On January 22, 2008, the Initiator sent a SWIFT message to Respondent 1 requesting that the documents be returned to the Initiator so that the goods could be sold to another party. The Initiator also asked Respondent 1 to confirm either the return of the documents or release of payment.
On January 23, 2008, a Court issued an order as follows:
A. Approve Respondent 2's request for a Court order;
B. Order a freeze of the Iron Ore Fines being unloaded at a port in country of Respondent 2;
C. Order Respondent 3 to provide a guarantee of US$800,000 to the Court or to Respondent 2. Respondent 3 may also negotiate with the Respondent 2 for an agreed form and sum of the guarantee;
D. Respondent 2 shall initiate litigation or arbitration within 15 days of receipt of the Court order. If such litigation or arbitration is not carried out within such period, the Court will release the freezing of the Iron Ore Fines.
On January 24, 2008, Respondent 1 sent a SWIFT message to the Initiator advising that it could not return the documents to the Initiator because a Court had frozen the documents after Respondent 2 impleaded Respondent 3. Respondent 1 further stated that it was holding the documents pending receipt of further instructions from the Court.
On February 4, 2008, the Initiator sent a SWIFT message to Respondent 1 stating that they were dealing with documents only as per the UCP and that any disputes between Respondent 2 and Respondent 3 must be dealt with outside of the terms of the credit. Once again, the Initiator requested Respondent 1 to either return the documents to them or make payment.
The Initiator followed up the matter with Respondent 1 by SWIFT on different occasions but did not receive any payment or response.
Issues
1. Was the Initiator entitled to the return of the documents by Respondent 1?
2. Given the court order dated January 23, 2008, was it justified for Respondent 1 to withhold the documents and not to return them to the Initiator as requested?

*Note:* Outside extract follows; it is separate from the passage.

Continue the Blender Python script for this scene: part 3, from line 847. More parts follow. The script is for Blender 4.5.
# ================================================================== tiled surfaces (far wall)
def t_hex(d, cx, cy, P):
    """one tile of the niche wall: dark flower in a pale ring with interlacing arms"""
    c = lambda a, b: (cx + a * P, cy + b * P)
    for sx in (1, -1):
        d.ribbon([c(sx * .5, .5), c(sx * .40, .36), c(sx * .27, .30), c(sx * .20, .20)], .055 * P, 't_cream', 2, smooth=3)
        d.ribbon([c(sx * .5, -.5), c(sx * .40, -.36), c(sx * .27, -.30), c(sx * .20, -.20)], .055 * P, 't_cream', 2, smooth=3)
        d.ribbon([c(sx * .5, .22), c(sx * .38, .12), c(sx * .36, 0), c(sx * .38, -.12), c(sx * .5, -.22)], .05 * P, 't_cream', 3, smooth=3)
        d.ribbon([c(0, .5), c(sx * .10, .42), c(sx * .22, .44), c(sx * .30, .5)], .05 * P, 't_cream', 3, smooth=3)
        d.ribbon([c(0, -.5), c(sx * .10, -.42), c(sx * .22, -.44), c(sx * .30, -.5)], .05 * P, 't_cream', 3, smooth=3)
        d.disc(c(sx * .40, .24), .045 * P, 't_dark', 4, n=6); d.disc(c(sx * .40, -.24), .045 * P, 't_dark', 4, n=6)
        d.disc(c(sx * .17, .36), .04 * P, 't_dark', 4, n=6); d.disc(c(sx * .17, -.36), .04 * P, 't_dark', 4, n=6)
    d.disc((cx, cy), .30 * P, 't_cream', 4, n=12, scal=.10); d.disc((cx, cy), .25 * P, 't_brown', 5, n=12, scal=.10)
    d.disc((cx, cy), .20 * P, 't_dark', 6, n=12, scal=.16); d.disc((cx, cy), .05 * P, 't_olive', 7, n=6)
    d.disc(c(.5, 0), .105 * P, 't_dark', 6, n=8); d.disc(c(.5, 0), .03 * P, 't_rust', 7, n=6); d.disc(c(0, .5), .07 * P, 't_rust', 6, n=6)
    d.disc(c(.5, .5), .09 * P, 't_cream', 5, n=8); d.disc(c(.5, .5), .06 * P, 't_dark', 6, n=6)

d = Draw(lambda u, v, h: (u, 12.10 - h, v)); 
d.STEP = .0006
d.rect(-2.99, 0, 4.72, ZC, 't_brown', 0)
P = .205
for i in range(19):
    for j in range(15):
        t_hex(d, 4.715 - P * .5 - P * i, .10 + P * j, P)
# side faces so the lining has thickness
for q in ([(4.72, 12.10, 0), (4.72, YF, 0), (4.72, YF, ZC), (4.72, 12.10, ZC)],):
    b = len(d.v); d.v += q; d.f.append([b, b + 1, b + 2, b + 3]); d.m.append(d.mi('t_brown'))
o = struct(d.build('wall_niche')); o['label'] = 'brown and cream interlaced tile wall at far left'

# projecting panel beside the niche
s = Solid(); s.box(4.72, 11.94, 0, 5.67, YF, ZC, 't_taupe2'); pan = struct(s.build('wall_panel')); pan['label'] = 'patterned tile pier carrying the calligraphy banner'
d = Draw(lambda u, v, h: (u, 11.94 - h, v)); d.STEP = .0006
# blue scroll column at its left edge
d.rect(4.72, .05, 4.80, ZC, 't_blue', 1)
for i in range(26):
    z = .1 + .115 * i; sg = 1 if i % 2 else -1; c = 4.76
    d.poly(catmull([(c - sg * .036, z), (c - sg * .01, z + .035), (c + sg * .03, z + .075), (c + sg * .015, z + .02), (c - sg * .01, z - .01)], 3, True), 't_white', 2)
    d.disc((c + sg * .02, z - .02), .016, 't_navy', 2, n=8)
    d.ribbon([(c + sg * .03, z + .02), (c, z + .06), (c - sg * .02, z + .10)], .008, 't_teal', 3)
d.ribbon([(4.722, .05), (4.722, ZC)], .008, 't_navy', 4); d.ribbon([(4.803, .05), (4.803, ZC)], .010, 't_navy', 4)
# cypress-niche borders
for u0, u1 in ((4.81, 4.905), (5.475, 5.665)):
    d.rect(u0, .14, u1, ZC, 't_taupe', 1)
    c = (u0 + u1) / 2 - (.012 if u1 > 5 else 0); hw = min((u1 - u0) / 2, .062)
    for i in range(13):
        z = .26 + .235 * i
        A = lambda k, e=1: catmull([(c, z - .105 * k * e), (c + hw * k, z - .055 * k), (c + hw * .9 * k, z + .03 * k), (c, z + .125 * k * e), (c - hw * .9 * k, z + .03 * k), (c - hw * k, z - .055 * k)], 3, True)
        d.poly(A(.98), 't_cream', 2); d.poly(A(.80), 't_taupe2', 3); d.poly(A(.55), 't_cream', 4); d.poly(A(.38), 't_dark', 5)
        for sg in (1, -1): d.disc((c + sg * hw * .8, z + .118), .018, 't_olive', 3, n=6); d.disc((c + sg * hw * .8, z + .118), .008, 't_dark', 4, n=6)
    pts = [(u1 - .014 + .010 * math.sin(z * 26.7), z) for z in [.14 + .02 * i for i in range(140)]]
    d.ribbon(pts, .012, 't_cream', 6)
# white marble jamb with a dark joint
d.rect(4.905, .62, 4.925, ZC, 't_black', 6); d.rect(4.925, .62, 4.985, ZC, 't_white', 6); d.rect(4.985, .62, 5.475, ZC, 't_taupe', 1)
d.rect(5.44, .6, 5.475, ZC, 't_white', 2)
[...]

3. Is Respondent 1 obligated to pay the Initiator the drawing amount of the credit?
Analysis
1. Respondent 1 advised the Initiator in a SWIFT message of January 14, 2008 that the documents were discrepant and that Respondent 1 was holding the documents at the disposal of the Initiator. In response to Respondent 1's refusal notice, the Initiator responded by SWIFT requesting Respondent 1 to return the documents or make payment.
Article 14e of UCP 500 states the following: "If the Issuing Bank and/or Confirming Bank, if any, fails to act in accordance with the provisions of this Article and/or fails to hold the documents at the disposal of, or return them to the presenter, the Issuing Bank and/or the Confirming Bank, if any, shall be precluded from claiming that the documents are not in compliance with the terms and conditions of the Credit."

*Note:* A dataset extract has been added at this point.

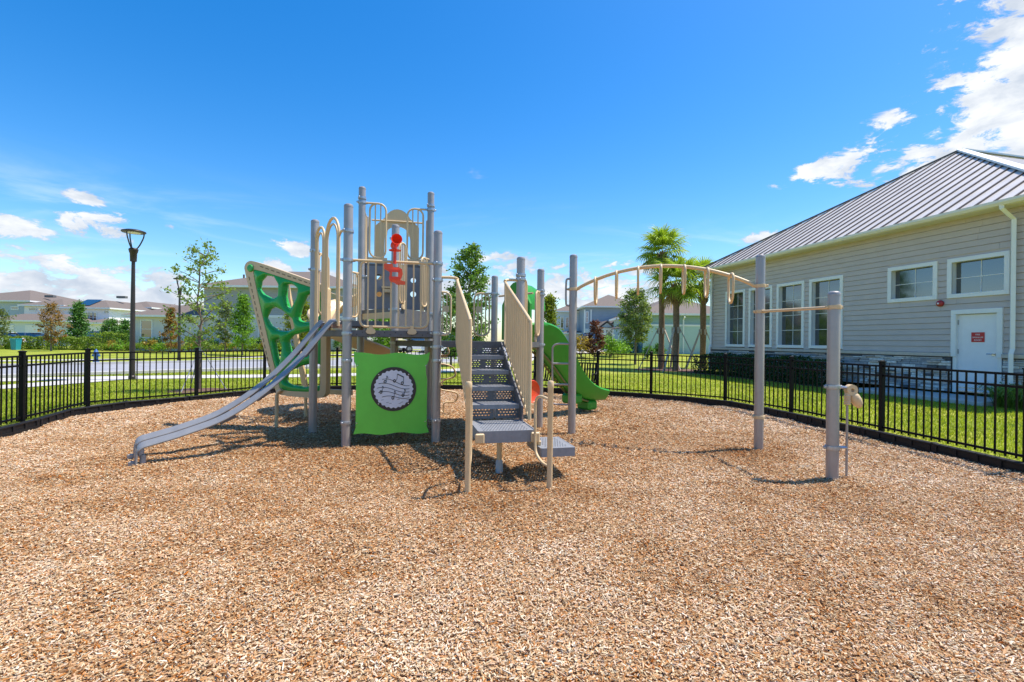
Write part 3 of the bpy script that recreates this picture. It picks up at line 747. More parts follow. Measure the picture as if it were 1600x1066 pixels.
# climbing wall under the upper deck, landing kick plates
def wall_panel(p0, p1, z0, z1, m, holes=(), th=.025, name='climbing_wall'):
    A_, B_ = W(*p0), W(*p1); L_ = (B_ - A_).length; d = (B_ - A_) / L_; n = d.cross(UP)
    hs = [[(a + r * math.cos(2 * math.pi * k / 14), b_ + r * math.sin(2 * math.pi * k / 14)) for k in range(14)] for a, b_, r in holes]
    mb = MB(); mb.prism([(0, z0), (L_, z0), (L_, z1), (0, z1)], lambda a, b_, e: A_ + d * a + UP * b_ + n * e, -th / 2, th / 2, hs); return mb.build(name, m, PS)
w_ = wall_panel(*off(pD, pE, .08, SD - .08), 2.06, 2.86, M_WALLGREY, [(.23, 2.66, .055), (.86, 2.62, .05), (.86, 2.36, .055), (.24, 2.34, .05)])
for a_, b_2 in ((.10, .46), (SD - .46, SD - .10)): mb = MB(); mb.box(W((a_ + b_2) / 2, 2 * HT - .01, 2.965), (b_2 - a_, .03, .10), TH); mb.build('kick_board', M_CREAM, PS)
mb = MB(); mb.box(W(.52, 2 * HT - .09, 2.46), (.30, .14, .035), TH); mb.box(W(.52, 2 * HT - .09, 2.40), (.26, .12, .06), TH); mb.build('foothold', M_CREAM, w_)
for (a, b_, m_) in ((pD, pF, M_CREAM), (pF, pE, M_DECK)):
    wall_panel(*off(a, b_, .09, SD - .09), 1.86 if m_ is M_CREAM else 1.53, 1.965, m_, name='riser_panel')
wall_panel(*off(pC, pF, .09, SD - .09), 1.52, 1.56, M_DECK, name='riser_panel')

# slide-entry hoops on the A-B side
def hoop(p0, p1, zb, zt, r=.022):
    A_, B_ = W(*p0), W(*p1); c = (A_ + B_) / 2; hw = (B_ - A_).length / 2; d = (B_ - A_).normalized()
    P = [A_ + UP * zb] + [c - d * hw * math.cos(math.pi * k / 10) + UP * (zt - hw * 1.25 + hw * 1.25 * math.sin(math.pi * k / 10)) for k in range(11)] + [B_ + UP * zb]
    return P
for (a, b_, zt, arm_) in ((.06, .40, 3.24, None), (.46, .94, 3.30, 3.07)):
    q = off(pA, pB, a, b_); q2 = off(pA, pB, a + .055, b_ - .055)
    mb = MB(); mb.tube(hoop(q[0], q[1], Z1 + .06, zt), .021, 9); mb.tube(hoop(q2[0], q2[1], Z1 + .06, zt - .09), .016, 8)
    if arm_: mb.tube([W(*q[1], 3.0), W(*off(pA, pB, 1.0, 1.1)[0], 3.05), W(*off(pA, pB, 1.2, 1.22)[0], 3.07)], .019, 8)
    mb.build('entry_hoop', M_BEIGE, PS, 60)

# twin slide rails down to the left
SDIR = Vector((-.7714, -.6363, 0)).normalized(); SSIDE = Vector((-SDIR.y, SDIR.x, 0)); S0 = (W(*pA) + W(*pB)) / 2
prof = [(-.06, 1.765), (.02, 1.765), (.10, 1.70), (.475, 1.23), (.91, .805), (1.38, .488), (1.82, .332), (2.10, .26), (2.23, .225), (2.275, .16), (2.285, .06), (2.285, -.06)]
for s in (-1, 1):
    P = smoothpath([tuple(S0 + SDIR * a + SSIDE * s * .225 + UP * z) for a, z in prof], 5)
    mb = MB(); TS = SSIDE * math.cos(R(15)) - UP * math.sin(R(15))
    mb.band(P[:-12], TS, .14, .026); mb.band(P[-13:], SSIDE, .12, .026)
    r_ = mb.build('slide_rail', M_RAIL, PS)
    mb = MB()
    for e in (-1, 1):
        Q = [Vector(p) + (TS if i_ < len(P) - 12 else SSIDE) * e * (.068 if i_ < len(P) - 12 else .058) for i_, p in enumerate(P)]; mb.tube(Q, .0135, 8)
    mb.build('rail_edge', M_RAIL, r_, 60)
    for t in (.36, .95, 1.36):
        z = np.interp(t, [p[0] for p in prof], [p[1] for p in prof]); c = S0 + SDIR * t + SSIDE * s * .225 + UP * (z - .045)
        sl_ = -math.atan2(np.interp(t + .1, [p[0] for p in prof], [p[1] for p in prof]) - z, .1)
        M4 = Matrix.Translation(c) @ Matrix((SDIR, SSIDE, UP)).transposed().to_4x4() @ Matrix.Rotation(sl_, 4, 'Y')
        mb = MB(); mb.box((0, 0, 0), (.20, .105, .05), M=M4, bev=.012); mb.build('rail_joint', M_DECK, r_)
    mb = MB(); e = S0 + SDIR * 2.27 + SSIDE * s * .225; mb.lathe([(.032, -.08), (.032, .10), (.02, .12), (0, .125)], e - SDIR * .05, 12); mb.box(e + SDIR * .05 + UP * .02, (.07, .05, .07), TH, bev=.01)
    mb.build('rail_foot', M_WOOD, r_, 40)
mb = MB(); mb.band([S0 + SDIR * .0 - SSIDE * .3 + UP * 1.69, S0 + SSIDE * .3 + UP * 1.69], SDIR, .16, .05); mb.build('rail_bracket', mat('rusty_bracket', (.22, .13, .09), .7, var=.3), PS)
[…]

Since the Initiator had requested the return of the documents unless Respondent 1 made payment, and Respondent 1 did not pay, the Initiator was entitled to the return of the documents.

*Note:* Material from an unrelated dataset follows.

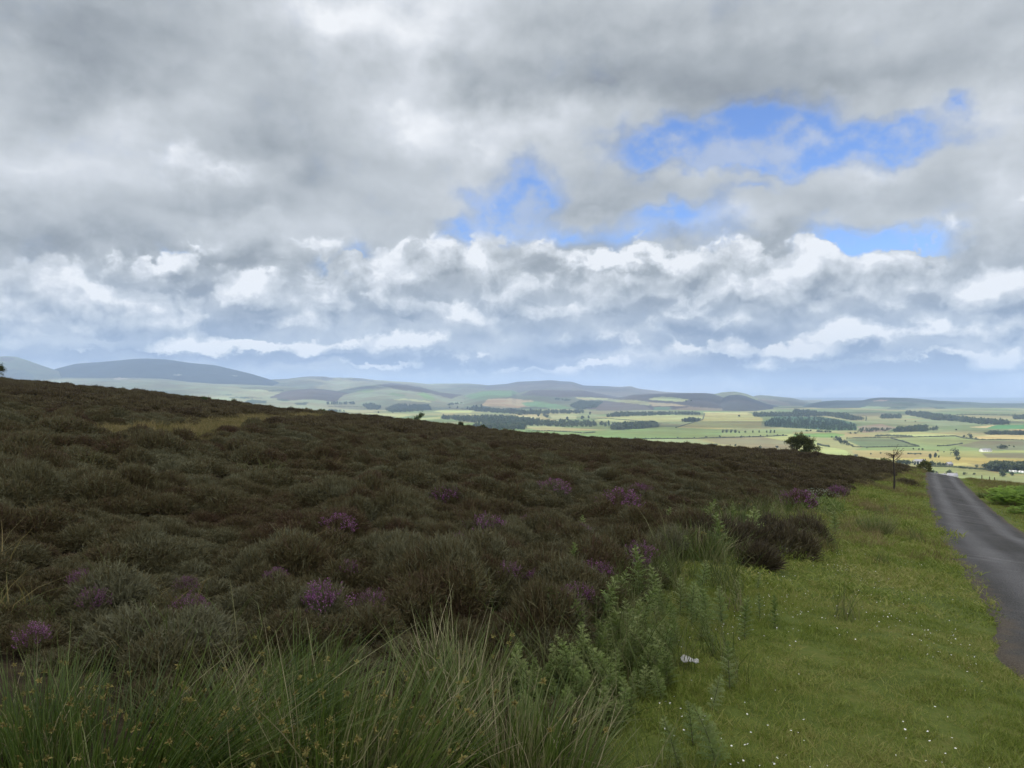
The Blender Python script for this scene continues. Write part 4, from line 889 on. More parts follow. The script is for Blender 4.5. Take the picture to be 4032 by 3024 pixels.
ins = inpoly(gx_.ravel(), gy_.ravel(), [tuple(p) for p in pts_]); Fq = grid_faces(15, 23); Fq = Fq[ins[Fq].all(1)]
Vt = np.stack([gx_.ravel(), gy_.ravel(), zz.ravel()], 1); used = np.unique(Fq); rm_ = np.full(len(Vt), -1); rm_[used] = np.arange(len(used)); Vt = Vt[used]; Fq = rm_[Fq]
lt = npmesh('paper_scrap', Vt * 1.25, Fq, M_litter, smooth=False); sd = lt.modifiers.new('thick', 'SOLIDIFY'); sd.thickness = .006; put(lt, 689, 669, -.25, .78, .030); tag(lt, 'crumpled white scrap lying at the edge of the turf by the thistles', 'litter')
# bracken
def frond(sh, p, ang, up, L, tint):
    d = np.array([math.cos(ang), math.sin(ang), 0]); s = np.array([-math.sin(ang), math.cos(ang), 0]); m = 11
    mid = np.array([p + d * L * .75 * (k / m) + np.array([0, 0, L * (up * k / m - .55 * (k / m) ** 2)]) for k in range(m + 1)])
    for k in range(2, m):
        w_ = L * .34 * (1 - (k - 2) / (m - 2)) + .02
        for sg in (-1, 1):
            t1 = mid[k] + s * sg * w_ + d * w_ * .35 - np.array([0, 0, w_ * .22]); h_ = d * L * .033
            sh.add(np.array([mid[k] - h_, mid[k] + h_, t1 + h_ * .2, t1 - h_ * .2]), [(0, 1, 2, 3)], tint)
def bracken(px, py, r, n, sc, label):
    root = put(empty('bracken', (0, 0, 0), label, 'bracken', 'bracken beyond the road'), px, py); sh = Shape(); st = sh
    for k in range(n):
        a = rng.random() * 6.28; q = math.sqrt(rng.random()) * r; p = np.array([math.cos(a) * q, math.sin(a) * q, 0]); hh = sc * (.55 + .5 * rng.random()) * (1.1 - .45 * q / r)
        st.add(*tube([p, p + [0, 0, hh]], [.010, .006], 4))
        for m in range(4): frond(sh, p + [0, 0, hh * (.55 + .45 * rng.random())], rng.random() * 6.28, .55 + .4 * rng.random(), sc * (.5 + .3 * rng.random()), np.clip(rng.normal(.5, .25), 0, 1))
    sh.build('fronds', M_bracken, root)
bracken(1018, 508, 1.5, 120, 1.1, 'largest bright green bracken clump by the right edge beyond the road'); bracken(1001, 499, .75, 40, .95, 'small bracken clump on the left end of the bracken bank')
bracken(1040, 502, 1.9, 110, 1.15, 'bracken clump cut by the right edge of the view'); bracken(1026, 517, .75, 40, .6, 'lowest bracken clump nearest the road edge')
more_rush(RUSH[4], 983, 498, 1.0, 1.3, 'grey brown grass like rush clump left of the bracken beyond the road')

# ------------------------------------------------------------------ trees on the moor
M_bark = plain('dark_bark', (.045, .038, .030), .9, .4, 12.0); M_leaf_d = leafy('hawthorn_leaf', (.030,.040,.012), (.055,.070,.020), (.09,.10,.03), .2, 3.0)
M_leaf_g = leafy('sapling_leaf', (.035,.060,.015), (.065,.105,.028), None, .25, 3.0)
def branchy(root_pos, dirv, L, r, depth, tubes, tips, spread=.6, n=3, wind=(0, 0, 0), rngs=rng, shrink=.68):
    segs = 4; p = np.array(root_pos, float); d = np.array(dirv, float); d /= np.linalg.norm(d); path = [p.copy()]; rad = [r]
    for k in range(segs):
        d = d + rngs.normal(0, .16, 3) + np.array(wind) * .12; d /= np.linalg.norm(d); p = p + d * L / segs; path.append(p.copy()); rad.append(r * (1 - .45 * (k + 1) / segs))
        if depth > 0 and k >= 1:
            for q in range(n if k == segs - 1 else 1):
                nd = d + rngs.normal(0, spread, 3) + np.array([0, 0, .12]) + np.array(wind) * .25
                branchy(p, nd, L * shrink * (.75 + .4 * rngs.random()), rad[-1] * .62, depth - 1, tubes, tips, spread, n, wind, rngs, shrink)
    tubes.append((path, rad)); 
    if depth <= 1: tips += path[1:]
def tree_from(name, label, cat, px, py, height, trunk_h, r, depth, leaf, spread, wind, lsz, per, n=3, dz=0.0, base=None, lean=(0, 0, 1), shrink=.68, group=None):
    tb, tp = [], []; rg = np.random.default_rng(int(px * 7 + py))
    branchy((0, 0, -.15), lean, trunk_h, r, depth, tb, tp, spread, n, wind, rg, shrink)
    pts = np.array(tp); top = max(pts[:, 2].max(), max(q[0][-1][2] for q in tb)); k = height / top
    root = empty(name, (0, 0, 0), label, cat, group); put(root, px, py, 0, 1.0, dz)
    if base is not None: root.location = base
    tr = Shape()
    for path, rad in tb: tr.add(*tube(np.array(path) * k, np.maximum(np.array(rad), .006), 6 if rad[0] > .03 else 4))
    tr.build('trunk', M_bark, root, True)
    if per:
        c = np.repeat(pts * k, per, 0) + rg.normal(0, lsz * 1.3, (len(pts) * per, 3)); m = len(c)
        Shape().add(*blades(c, rg.normal(size=(m, 3)), lsz * (.8 + .6 * rg.random(m)), lsz * .75, 0.0, 1, None, .4)).build('crown', leaf, root)
    return root
def crest_at(px, y=None):
    """a point on the moor in the direction px, at forward distance y"""
    X = (px - CX) / F_PX; y = y or DC; return Vector((X * y, y, float(moor(X * y, y))))
h_b = crest_at(797, 90)
tree_from('hawthorn', 'round dark windblown hawthorn standing alone on the moor skyline', 'tree', 797, 455, 2.75, .75, .12, 4, M_leaf_d, .85, (.25, 0, 0), .055, 4, 4, base=h_b, shrink=.72).scale = (1.38, 1.25, 1.0)
tree_from('sapling', 'small sparse sapling on the skyline left of the middle', 'tree', 419, 424, 1.45, 1.0, .03, 2, M_leaf_g, .38, (0, 0, .1), .07, 8, 3, base=crest_at(419, 88))
tree_from('hawthorn', 'leafy brown tree cut by the left edge on the skyline', 'tree', -6, 379, 2.2, .8, .08, 3, M_leaf_d, .7, (.2, 0, 0), .06, 5, 3, base=crest_at(-7, 88))
tree_from('sapling', 'tiny green sapling on the left part of the skyline', 'tree', 235, 405, .85, .3, .02, 2, M_leaf_g, .6, (0, 0, 0), .05, 6, 3, base=crest_at(235, 88))
# the tall bare tree by the road
bt = at(894, 492); bt_h = 43 * bt.y / F_PX
root = empty('bare_tree', bt, 'thin tall bare trunked tree with a sparse windswept top beside the road', 'tree'); tr = Shape(); br = Shape(); lf = Shape(); rg = np.random.default_rng(5)
zs = np.linspace(-.1, bt_h * .86, 9); tr.add(*tube(np.stack([.03 * np.sin(zs * 2), 0 * zs, zs], 1), .062 - .034 * zs / bt_h, 7)); tr.build('trunk', M_bark, root, True)
M_larch = leafy('withered_needles', (.085,.060,.030), (.15,.12,.055), None, .1, 4.0)
for k in range(24):
    z = bt_h * (.68 + .20 * rg.random()); right = rg.random() < .66; a = rg.normal(0.15, .7) if right else rg.normal(PI, .5); L = bt_h * (.10 + .14 * rg.random()) * (1.0 if right else .85); upk = (.75 if right else .25) + rg.normal(0, .25)
    d = np.array([math.cos(a), math.sin(a) * .8, upk]); p0 = np.array([0, 0, z]); path = [p0, p0 + d * L * .5, p0 + d * L + [0.04, 0, .06 * L]]
    br.add(*tube(path, [.014, .009, .004], 4))
    m = 7; t = .25 + .75 * rg.random(m); c = p0 + d * L * t[:, None] + rg.normal(0, .025, (m, 3))
    br.add(*blades(c, d + rg.normal(0, .6, (m, 3)), .10, .006, 0.0, 1, None, .3)); lf.add(*blades(c, d + rg.normal(0, .9, (m, 3)), .06, .022, 0.0, 1, None, .3))
br.build('branches', M_bark, root); lf.build('needles', M_larch, root)
def skyline_bush(px, y, w_, h, mat, label, name='skyline_bush'):
    root = empty(name, crest_at(px, y), label, 'bush'); d = sph_dirs(700, -.1); k = 1 + .5 * fbm(d[:, 0] * 2.3 + px, d[:, 2] * 2.3 + d[:, 1], 3)
    base = d * [w_, w_ * .8, h] * k[:, None] * (.45 + .55 * rng.random(len(d)) ** .4)[:, None] + [0, 0, .15]
    st = Shape().add(*blades(base, d + rng.normal(0, .6, d.shape), .16 * h + .05, .07 * h + .02, 0.0, 1, None, .5)); n0_ = st.n
    for q in range(5):
        e = rng.normal(0, .5, 2); st.add(*tube([(0, 0, -.1), (e[0] * w_ * .5, e[1] * w_ * .4, h * .6)], [.03, .012], 5))
    st.build('foliage', mat, root, second=(M_bark, n0_)); return root
skyline_bush(461, 88, .38, .62, M_leaf_d, 'dark rounded bush on the skyline between the sapling and the low spreading bush'); skyline_bush(482.5, 88, .62, .55, M_leaf_d, 'low spreading dark bush on the skyline near the picture centre')
skyline_bush(322, 80, .45, .55, M_leaf_g, 'low green bush in the heather just below the skyline, left of the sapling'); skyline_bush(204, 70, .35, .45, M_leaf_g, 'yellowish green bush in the heather below the left skyline')
skyline_bush(885, 98, .9, .75, M_leaf_g, 'pale green bush on the skyline left of the bare tree')
skyline_bush(924, 86, .75, 1.05, leafy('roadside_bush_leaf', (.050,.065,.015), (.085,.10,.028), (.13,.13,.05), .2, 2.0), 'olive green bush at the left side of the road by the crest')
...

2. Respondent 1 was not a party to the court order, and was not mentioned anywhere in the court order. Furthermore, the court order did not place any restrictions on the documents and did not order Respondent 1 to freeze the documents as advised by Respondent 1 to the Initiator. Upon rejection of the presented documents, Respondent 1 had no ground not to return the documents to the Initiator. Accordingly, Respondent 1's action was not justified.
3. Based on UCP 500 sub-article 14 (e), failure to return the documents to the Initiator precludes Respondent 1 to claim that the documents were not in compliance with the terms and conditions of the credit. Accordingly, Respondent 1 was obligated to honour the relevant drawing plus any applicable delayed payment interest and costs.
Conclusion
Given that the court order did not enforce Respondent 1 to withhold the documents, Respondent 1 was obliged to return the documents to the Initiator under UCP; failing that, Respondent 1 must honour the drawing.
This decision was a unanimous decision by the panel of experts.